Campus: CSU Hayward -- January 14, 2004
Chile Emerges as an Economic Force With Help from Cal State Hayward
Chile’s largest agribusiness and industrial export associations
have asked California State University, Hayward to help them learn how
to introduce products into the United States.
“Chile is one of the more remote countries in the world, but its
political stability and an open economy have made it one of the most
accessible trading nations on earth,” said Shyam Kamath, director
of the Transnational Executive MBA program, known as TEMBA, at Cal State
Hayward. “Chile already has a free trade agreement with the U.S.
and is an associate member of the MERCOSUR Latin American common market.
“The mechanisms are in place to allow for a tremendous increase
in trade with the United States and the rest of the world.”
In December 2003, Chilean firms began working with participants in TEMBA’s
Global Business Strategic Consulting Program. The first agreement was
signed with the Association of Exporters and Manufacturers of Chile.
The pact was signed Dec. 3 at the association’s headquarters in
Santiago by its president, Roberto Fantuzzi, and James Kelly, associate
vice president for Continuing and International Programs at Cal State
Hayward.
Another agreement was reached with a trade association of more than
80 food exporters representing 80 percent of Chilean agribusiness. The
Chilean Agribusiness and Food Processors Federation has member companies
that produce juice concentrate and products that are canned, dehydrated
and frozen.
When the agreements were signed, Kamath and Kelly were in Santiago with
18 TEMBA participants for a first-hand look at the burgeoning Chilean
economy and to meet economists and scholars in a country of 15 million
people. The TEMBA program is funded by student and client fees and enrolls
mid-career and senior executives in the U.S. who participate in a 13-month
series of global class modules.
As part of their course work, four and five-member teams of TEMBA executives
participate in strategic consulting studies worldwide, demonstrating
to South American, Asian and European companies how to introduce specific
products into the American market.
Cal State Hayward must keep confidential the specific Chilean companies
it works with, but TEMBA consultant Johnson Pushpanathan said he could
disclose that one client’s product currently has just .01 percent
of the U.S. market.
“Our clients realize that in the U.S. market they will have to
face giants in their industry and that the high quality of their product
alone won’t make for a successful introduction,” said Pushpanathan,
product manager at Sand Hill Systems in San Jose, Calif. “To know
the strategic moves in positioning and marketing they need the kind
of research and recommendations we will bring them.”

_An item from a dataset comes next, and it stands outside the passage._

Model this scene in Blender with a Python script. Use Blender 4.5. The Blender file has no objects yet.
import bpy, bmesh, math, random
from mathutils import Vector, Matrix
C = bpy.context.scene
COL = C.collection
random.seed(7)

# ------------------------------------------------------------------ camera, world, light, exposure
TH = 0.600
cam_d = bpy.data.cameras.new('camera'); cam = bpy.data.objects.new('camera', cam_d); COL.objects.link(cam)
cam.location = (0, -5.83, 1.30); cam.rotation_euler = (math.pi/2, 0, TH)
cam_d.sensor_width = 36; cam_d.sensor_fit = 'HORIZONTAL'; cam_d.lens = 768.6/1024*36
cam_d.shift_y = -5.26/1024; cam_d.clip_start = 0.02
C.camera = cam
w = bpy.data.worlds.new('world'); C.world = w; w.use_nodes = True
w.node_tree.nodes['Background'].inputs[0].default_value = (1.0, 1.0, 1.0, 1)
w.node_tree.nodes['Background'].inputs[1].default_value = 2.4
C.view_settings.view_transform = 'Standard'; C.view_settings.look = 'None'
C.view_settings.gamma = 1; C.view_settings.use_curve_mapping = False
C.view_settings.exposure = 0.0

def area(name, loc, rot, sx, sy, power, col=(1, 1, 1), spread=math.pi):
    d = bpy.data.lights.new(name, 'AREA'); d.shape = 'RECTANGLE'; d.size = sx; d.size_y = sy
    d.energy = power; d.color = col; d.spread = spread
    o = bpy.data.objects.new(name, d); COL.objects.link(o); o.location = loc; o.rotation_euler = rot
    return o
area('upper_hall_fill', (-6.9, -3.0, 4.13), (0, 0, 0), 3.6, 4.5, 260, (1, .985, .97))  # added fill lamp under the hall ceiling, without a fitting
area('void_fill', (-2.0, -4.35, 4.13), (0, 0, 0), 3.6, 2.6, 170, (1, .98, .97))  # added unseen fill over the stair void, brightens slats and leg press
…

“Chilean companies are ready to move into the American market,
but they need to know the size and growth of the market for their products,”
said Venugopal Nair, a TEMBA team member and a manager at GDA Technologies
in Gold River, Calif. “It also is important for them to understand
how U.S. consumers perceive Chilean products, and that’s why research
is so important.”
The TEMBA teams will report back to their Chilean clients in October
with recommendations and the results of their research.